The Frappuccino is a Starbucks staple, despite packing enough sugar to kill a small horse. That's not a jab, it's just the truth—the Frap is the definition of indulgence, a kids drink gussied up for the on-the-go adult. No shame, sweet enthusiasts.

This week, the thick, blended beverage clocks 20 years of diet shattering. To celebrate, Starbucks has added a new flavor to its Frappuccino arsenal: Birthday Cake. Grab a pillow for your cubicle, it's sugar coma time. The curious can pick up the Birthday Cake Frappuccino — a vanilla bean and hazelnut blend, topped with raspberry-infused whipped cream – between March 26–30 at any Starbucks store in the U.S. and Canada.

The Frappuccino's origin story is what you might expect from a company that commercialized and franchised the Mom & Pop coffee shop templates.

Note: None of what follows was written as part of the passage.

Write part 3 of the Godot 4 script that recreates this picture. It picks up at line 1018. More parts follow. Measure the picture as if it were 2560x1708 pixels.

By 1993, Starbucks had opened locations in Los Angeles and the company's employees were hot as hell. Dina Campion, a 20-year partner of the company who managed the district of Southern California's 10 stores at the time, took notice of cool alternatives springing up in independent shops. "We noticed there were some smaller coffee shops that did some sort of blended coffee beverage," Campion said in Starbucks' official history press release. "A couple of store managers and I felt there was a huge opportunity for Starbucks."

So they took the idea and ran with it. By the next summer, Starbucks's Los Angeles locations served blended drinks. When the company acquired Boston's Coffee Connection in Boston, they inherited a name for slushy drinks made with soft-serve ice cream. Starbucks applied "frappuccino" to its own blended drinks. 20 years later, we have a version that tastes like birthday cake.